ジャック「僕はドラッグをやめたくて、今まで何度も自分でトライしたんだけど、いつも数日ももたないんだ。どうしたら変われるんだろう。」
先輩「君は朝、靴を履くときにどっちの足から履く?」
ジャック「いや、僕が聞いてるのはドラッグをやめる方法だよ。」
先輩「いいから、どっちの足から履くんだい?」
ジャック「……右からかな?」
先輩「じゃー、明日から左の靴から履いてごらん。そして、ここへ来るまでの道も違う道を通って来るんだ。聴く音楽とかも変えるといい。」
薬物に限らず他の依存症や問題行動を変えたいと思う時に、問題ではない日々の生活習慣も意図的に変える事で、脳に新しい導線を作る練習をする事ができる。ほとんどの問題行動はそれを引き起こす「きっかけ」があるからだ。「きっかけ」には孤独を感じる、拒絶される、暇でやる事がない、など様々だが、その「きっかけ→問題行動」の導線を新たに「きっかけ→カウンセラーと話す」「きっかけ→散歩に出かける」など新しい健全な導線を引くのだ。それを可能にするには生活で問題と思ってない行動から、新しい導線を脳に引く練習をはじめる必要がある。
応用編
わたしの場合、問題行動は「娘をすぐ怒ってしまう。」きっかけは「散らかしっぱなしの部屋を見る。
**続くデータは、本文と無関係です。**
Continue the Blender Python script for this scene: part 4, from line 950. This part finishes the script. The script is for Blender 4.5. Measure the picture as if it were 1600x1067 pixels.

」では、ここで新しい導線を引くために、まず「新しい導線の案」を出してみた。
散らかしっぱなしの部屋を見る→
- わたしが1人で黙々と片付ける
- 娘の片付けてないおもちゃを「ママこれ、もらっちゃうね!」と言って集め出す
- おやつでつる
- ゴミ袋に入れる
- 娘におもちゃの場所を聞きながら一緒に片付ける
- 見なかった事にする、放置(笑)
など、リストにするとその選択肢が最適かどうかは別として、「怒る」という選択肢以外にもたくさんあった事に気づいた。もっと時間を費やせば、もっとリストが長くなるだろう。その中で娘もわたしもハッピーになれる最適な導線を(いくつか)選べばいいのだ。不思議な事に、これだけリストを準備すると、むしろその「きっかけ」が現れるのが待ち遠しくなる思いだ。笑。そして、「きっかけ」から新しい導線へと上手く行けるように、靴を反対の足から履くなど、日常の「当たり前」にバリエーションを加えて行ったらいいんだ。
“What’s one thing you have to change?” 「一つだけ変えなきゃいけない事はなんだい?」“Everything.” 「『全ての事』だね。」
人は日々変わる。周りの状況も変わる。どうせ変化に囲まれながら生きるんだったら、意図的に良い方に「変えたい。」明日はどんな導線にチャレンジしてみようかな?